The recording project of New York-based songwriter Aaron Carroll Hodges, Kin Hana combines the traditions of folk, ambient-drone and synth music to form something weighty and dark. As we wrote in a previous piece, Hodges recorded under his own name and the moniker Longshoreman before adopting Kin Hana, the name of his Japanese grandfather who arrived in the US as a sailor back in the early 1900s, landing in San Francisco before traversing the country and settling in the Adirondack region of New York state.
The music of Kin Hana might not be directly concerned with Kin Hana the man, but something of its sound evokes concepts of memory and loss and time, Hodges’s embrace of drone and metal sensibilities presenting a dark, existential air. Running in juxtaposition to that are Hodges’s vocals, often tender near-whispers cast among the soar and squall like brittle attempts at communication across divides both geographic and temporal. “Fragile but strangely elemental,” we wrote of closing track ‘You’ on the debut Kin Hana album, Au Sable, “it sounds like soundtrack to shifting weather patterns, the ominous sense of an approaching storm […] Hodges’s vocals glimmering within the murk, lighting it up from the inside.”

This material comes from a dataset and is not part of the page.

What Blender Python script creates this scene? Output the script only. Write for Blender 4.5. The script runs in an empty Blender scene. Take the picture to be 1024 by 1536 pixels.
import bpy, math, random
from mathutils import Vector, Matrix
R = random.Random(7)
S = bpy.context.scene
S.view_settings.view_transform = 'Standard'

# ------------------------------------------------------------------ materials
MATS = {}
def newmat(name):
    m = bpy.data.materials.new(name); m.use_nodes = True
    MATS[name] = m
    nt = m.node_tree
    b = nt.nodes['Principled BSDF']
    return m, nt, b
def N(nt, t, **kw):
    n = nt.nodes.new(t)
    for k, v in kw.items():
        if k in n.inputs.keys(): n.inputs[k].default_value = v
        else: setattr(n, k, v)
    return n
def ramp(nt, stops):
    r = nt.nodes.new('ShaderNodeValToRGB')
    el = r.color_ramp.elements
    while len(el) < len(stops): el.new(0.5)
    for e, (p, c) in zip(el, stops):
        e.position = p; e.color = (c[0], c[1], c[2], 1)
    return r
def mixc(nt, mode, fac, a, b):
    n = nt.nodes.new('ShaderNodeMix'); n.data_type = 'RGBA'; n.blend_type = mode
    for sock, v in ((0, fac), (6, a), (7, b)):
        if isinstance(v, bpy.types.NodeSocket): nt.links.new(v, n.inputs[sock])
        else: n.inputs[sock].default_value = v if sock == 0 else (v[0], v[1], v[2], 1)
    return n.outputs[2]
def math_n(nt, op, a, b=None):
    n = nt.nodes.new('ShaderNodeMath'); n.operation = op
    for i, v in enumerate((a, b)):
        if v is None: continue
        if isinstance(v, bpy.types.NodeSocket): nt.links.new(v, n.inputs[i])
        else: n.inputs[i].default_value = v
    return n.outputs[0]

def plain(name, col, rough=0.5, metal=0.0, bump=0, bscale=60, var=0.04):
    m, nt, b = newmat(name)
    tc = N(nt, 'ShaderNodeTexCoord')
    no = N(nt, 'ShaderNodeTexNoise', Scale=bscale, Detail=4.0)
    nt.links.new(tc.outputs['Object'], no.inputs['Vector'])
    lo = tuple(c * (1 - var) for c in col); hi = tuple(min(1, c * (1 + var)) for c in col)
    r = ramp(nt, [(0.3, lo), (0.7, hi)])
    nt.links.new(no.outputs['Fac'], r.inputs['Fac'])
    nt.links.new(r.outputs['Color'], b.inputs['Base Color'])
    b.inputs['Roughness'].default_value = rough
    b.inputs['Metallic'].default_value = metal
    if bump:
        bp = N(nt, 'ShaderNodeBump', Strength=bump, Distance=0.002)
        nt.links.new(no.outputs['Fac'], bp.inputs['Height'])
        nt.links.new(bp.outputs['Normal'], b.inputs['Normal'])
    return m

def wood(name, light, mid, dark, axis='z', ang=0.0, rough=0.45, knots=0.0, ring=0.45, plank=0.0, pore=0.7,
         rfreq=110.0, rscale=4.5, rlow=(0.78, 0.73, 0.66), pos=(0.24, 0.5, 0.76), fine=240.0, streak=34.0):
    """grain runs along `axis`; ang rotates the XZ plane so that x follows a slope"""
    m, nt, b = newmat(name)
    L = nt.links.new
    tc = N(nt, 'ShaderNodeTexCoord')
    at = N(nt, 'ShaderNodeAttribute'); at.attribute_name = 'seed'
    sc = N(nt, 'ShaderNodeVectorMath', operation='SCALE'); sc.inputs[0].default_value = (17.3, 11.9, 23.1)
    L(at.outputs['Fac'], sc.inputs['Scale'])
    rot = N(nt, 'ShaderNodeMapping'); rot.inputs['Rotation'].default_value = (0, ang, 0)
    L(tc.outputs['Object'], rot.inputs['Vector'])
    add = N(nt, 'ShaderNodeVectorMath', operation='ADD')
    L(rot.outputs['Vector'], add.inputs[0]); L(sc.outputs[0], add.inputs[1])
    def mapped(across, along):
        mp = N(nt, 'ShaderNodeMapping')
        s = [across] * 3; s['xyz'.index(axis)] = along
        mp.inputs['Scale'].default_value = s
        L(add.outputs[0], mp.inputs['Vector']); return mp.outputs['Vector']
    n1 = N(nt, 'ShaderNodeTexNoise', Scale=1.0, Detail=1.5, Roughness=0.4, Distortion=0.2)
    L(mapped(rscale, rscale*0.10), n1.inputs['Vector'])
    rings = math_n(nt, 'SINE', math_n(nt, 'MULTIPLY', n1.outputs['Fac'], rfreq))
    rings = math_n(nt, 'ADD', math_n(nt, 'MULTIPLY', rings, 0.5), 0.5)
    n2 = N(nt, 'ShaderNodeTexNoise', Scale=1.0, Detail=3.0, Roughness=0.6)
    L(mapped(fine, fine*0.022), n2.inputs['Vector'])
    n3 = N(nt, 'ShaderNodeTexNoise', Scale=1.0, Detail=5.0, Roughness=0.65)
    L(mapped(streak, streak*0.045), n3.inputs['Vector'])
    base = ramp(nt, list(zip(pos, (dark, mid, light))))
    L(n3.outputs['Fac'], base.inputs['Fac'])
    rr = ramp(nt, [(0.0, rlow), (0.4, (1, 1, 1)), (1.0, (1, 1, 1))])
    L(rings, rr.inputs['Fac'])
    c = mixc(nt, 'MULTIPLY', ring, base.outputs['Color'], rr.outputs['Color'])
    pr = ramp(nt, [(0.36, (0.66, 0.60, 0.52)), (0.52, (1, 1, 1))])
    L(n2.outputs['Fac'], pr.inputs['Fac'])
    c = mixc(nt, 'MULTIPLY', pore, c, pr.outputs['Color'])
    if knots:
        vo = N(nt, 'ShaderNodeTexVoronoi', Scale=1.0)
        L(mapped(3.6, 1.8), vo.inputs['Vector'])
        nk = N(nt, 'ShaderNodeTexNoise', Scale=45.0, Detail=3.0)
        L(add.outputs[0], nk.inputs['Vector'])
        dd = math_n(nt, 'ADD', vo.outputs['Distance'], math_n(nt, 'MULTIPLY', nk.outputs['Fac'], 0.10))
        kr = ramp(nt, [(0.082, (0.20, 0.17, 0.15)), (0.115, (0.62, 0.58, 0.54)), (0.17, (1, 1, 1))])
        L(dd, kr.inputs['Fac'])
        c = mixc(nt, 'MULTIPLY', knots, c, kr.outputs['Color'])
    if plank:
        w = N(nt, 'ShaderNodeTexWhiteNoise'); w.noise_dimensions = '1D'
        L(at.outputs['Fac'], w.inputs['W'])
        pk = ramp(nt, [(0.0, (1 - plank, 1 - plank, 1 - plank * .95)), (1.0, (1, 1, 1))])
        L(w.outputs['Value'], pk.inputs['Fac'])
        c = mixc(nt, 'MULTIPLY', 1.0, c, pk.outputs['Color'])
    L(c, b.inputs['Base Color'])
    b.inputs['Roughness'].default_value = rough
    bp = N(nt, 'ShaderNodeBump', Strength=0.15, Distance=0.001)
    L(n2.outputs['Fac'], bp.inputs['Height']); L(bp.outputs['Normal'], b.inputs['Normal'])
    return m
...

After standalone single ‘The Wolf’ saw Kin Hana venture into the metal sphere, Hodges is back with a brand new song, ‘Fog’, which we’re delighted to be able to share today. Highlighting another string to his bow, the track is stripped right back to acoustic guitar, pitched somewhere between the stark poetry of Jason Molina and the warm sincerity of Mt. Eerie. Background flourishes emerge as the song develops, subtle orchestral up-drafts and whispered samples culminating in a soaring, shimmering climax.